Even to attain godly character, the most sure way is to gain it through persecution. James says that perseverance of your faith comes only through trials (James 1: 2-4 & Romans 5: 3-5).

And Paul says that it is through the perseverance attained by suffering that we gain character like that of Jesus - and that it is through such character that we have hope in Christ!

It is not just an added benefit that we attain the glory of persecution and suffering - it is our very life! In fact, Paul said, “Anyone who wants to live a godly life in Christ Jesus will be persecuted. (II Timothy 3:12)”

If you live a life of the Spirit you will be rejected by mankind. If you live as Jesus lived, you will be insulted and mistreated. If you walk in the teaching of the apostles, you will be spurned and hated. If god truly resides in you, you will even be beaten, arrested, sentenced and killed (Mark 8: 31-38).

This is the meaning of the cross we must hear. This is a daily sacrifice for those who live in God.

The fact that we rarely experience persecution as a church displays our weakness. But the fact that we do everything in our power to turn aside and walk away from the slight persecutions God gives us - that we stand up in court demanding our rights as citizens for protection - when we ought to be standing in our protection God gave us... What does that speak of us?

Jesus on Persecution

If the world hates you, you know that it has hated Me before it hated you. If you were of the world, the world would love its own; but because you are not of the world, but I chose you out of the world, because of this the world hates you.

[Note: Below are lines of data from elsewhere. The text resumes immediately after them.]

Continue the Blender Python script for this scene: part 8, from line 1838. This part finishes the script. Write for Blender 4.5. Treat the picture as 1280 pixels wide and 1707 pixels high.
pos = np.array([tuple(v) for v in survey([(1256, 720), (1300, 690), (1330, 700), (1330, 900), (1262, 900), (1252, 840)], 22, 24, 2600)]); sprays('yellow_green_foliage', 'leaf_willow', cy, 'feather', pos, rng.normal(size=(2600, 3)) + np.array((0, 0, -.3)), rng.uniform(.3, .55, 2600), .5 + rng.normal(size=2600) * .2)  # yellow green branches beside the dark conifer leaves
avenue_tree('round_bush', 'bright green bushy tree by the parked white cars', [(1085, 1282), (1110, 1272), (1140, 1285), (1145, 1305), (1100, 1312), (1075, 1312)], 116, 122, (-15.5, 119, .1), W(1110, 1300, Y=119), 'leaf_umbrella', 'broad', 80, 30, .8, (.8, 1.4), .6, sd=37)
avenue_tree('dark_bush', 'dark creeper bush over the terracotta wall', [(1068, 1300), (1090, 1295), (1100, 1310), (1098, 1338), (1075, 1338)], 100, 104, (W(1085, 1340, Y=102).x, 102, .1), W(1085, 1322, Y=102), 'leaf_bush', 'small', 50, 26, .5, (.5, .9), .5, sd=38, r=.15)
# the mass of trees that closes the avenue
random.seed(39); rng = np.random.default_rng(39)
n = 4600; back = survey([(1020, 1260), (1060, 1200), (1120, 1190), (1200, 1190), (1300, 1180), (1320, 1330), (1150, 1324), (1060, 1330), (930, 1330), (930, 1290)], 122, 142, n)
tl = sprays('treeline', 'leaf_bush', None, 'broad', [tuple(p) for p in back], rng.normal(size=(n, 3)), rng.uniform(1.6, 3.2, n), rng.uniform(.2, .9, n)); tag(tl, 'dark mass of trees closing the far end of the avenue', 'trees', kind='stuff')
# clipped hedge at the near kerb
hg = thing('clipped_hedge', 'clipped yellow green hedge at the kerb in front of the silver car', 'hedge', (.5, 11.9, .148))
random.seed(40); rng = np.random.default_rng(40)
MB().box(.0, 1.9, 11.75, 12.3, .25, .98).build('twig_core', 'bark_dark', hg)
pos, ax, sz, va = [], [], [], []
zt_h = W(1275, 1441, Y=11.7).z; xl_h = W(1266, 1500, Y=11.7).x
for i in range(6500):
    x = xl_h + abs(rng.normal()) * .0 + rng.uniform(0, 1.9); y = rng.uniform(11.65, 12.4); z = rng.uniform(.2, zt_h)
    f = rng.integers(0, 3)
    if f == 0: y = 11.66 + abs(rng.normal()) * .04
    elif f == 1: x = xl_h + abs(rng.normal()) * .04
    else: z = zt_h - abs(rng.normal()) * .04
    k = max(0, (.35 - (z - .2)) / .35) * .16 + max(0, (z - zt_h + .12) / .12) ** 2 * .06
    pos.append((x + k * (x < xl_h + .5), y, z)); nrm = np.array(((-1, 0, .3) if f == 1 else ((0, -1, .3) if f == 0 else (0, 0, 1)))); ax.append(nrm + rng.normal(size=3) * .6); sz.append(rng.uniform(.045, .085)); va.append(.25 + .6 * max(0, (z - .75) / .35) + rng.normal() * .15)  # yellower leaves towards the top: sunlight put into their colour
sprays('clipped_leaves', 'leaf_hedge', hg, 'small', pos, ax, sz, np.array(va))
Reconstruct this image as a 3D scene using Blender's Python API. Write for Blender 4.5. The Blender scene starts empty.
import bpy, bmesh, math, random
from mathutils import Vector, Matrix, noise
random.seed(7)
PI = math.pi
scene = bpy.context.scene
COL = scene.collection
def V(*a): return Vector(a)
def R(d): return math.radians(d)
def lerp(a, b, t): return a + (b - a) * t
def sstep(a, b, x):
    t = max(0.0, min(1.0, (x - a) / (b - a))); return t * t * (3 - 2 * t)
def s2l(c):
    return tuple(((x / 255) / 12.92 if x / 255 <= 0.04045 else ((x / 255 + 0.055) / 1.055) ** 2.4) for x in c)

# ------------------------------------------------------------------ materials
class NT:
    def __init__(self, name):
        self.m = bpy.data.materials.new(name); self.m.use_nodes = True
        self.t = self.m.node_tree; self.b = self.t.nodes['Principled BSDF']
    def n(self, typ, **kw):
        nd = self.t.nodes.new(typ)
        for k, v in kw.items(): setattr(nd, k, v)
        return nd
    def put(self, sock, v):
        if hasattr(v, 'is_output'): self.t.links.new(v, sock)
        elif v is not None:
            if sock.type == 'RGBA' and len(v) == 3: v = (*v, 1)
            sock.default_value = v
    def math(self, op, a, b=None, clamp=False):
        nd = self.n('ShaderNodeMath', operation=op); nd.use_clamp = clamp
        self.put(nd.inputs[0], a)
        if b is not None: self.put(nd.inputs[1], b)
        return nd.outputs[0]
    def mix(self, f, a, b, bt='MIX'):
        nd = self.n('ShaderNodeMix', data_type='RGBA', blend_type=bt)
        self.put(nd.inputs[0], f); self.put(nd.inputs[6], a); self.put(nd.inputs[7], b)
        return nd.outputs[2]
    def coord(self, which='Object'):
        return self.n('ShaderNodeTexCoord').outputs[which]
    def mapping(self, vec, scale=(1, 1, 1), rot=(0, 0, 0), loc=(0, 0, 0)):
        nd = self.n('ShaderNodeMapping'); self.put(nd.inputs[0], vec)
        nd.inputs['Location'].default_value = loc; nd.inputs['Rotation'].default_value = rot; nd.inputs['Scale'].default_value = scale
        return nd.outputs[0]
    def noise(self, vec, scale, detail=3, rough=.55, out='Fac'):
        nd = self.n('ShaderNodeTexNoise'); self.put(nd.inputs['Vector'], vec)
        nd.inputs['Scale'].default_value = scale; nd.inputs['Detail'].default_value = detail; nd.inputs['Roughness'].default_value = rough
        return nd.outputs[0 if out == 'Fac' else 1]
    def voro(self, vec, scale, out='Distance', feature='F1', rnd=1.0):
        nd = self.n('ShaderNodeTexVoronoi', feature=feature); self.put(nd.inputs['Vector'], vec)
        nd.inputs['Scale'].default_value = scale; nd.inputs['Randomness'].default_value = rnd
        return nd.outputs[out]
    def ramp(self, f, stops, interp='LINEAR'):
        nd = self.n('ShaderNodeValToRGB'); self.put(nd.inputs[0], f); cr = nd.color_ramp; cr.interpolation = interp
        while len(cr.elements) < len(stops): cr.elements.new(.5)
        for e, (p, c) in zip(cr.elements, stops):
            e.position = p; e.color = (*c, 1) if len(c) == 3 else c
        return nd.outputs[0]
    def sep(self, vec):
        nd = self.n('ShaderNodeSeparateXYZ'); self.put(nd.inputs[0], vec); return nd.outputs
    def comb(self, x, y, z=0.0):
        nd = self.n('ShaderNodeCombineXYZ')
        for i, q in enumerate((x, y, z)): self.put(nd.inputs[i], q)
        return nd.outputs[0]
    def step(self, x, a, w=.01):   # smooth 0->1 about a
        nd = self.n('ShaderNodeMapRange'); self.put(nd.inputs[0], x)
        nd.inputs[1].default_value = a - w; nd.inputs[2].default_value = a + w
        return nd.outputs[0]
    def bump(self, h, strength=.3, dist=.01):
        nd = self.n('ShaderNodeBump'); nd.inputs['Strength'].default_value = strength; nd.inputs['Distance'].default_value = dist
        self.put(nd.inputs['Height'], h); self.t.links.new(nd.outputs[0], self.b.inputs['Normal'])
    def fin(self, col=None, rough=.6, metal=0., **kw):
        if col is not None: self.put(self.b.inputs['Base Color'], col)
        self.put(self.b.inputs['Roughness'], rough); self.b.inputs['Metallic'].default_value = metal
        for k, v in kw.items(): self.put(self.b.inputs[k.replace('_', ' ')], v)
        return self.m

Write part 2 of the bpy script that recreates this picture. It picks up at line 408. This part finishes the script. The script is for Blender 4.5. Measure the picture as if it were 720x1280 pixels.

Remember the word that I said to you, 'A slave is not greater than his master.' If they persecuted Me, they will also persecute you; if they kept My word, they will keep yours also. But all these things they will do to you for My name's sake, because they do not know the One who sent Me. If I had not come and spoken to them, they would not have sin, but now they have no excuse for their sin. He who hates Me hates My Father also. If I had not done among them the works which no one else did, they would not have sin; but now they have both seen and hated Me and My Father as well. But they have done this to fulfill the word that is written in their Law, 'THEY HATED ME WITHOUT A CAUSE.'
John 15

Distinctive #23-- Suffering

Disciples must be prepared to suffer for their faith. The true church is characterized by suffering. Anabaptists experienced this from both Catholics and Protestants. There were thousands of Anabaptist martyrs.  This helped spread Anabaptism as others saw that their faith was real. But it also caused great distress and eventually quenched the movement. The leaders were killed and the rest went underground.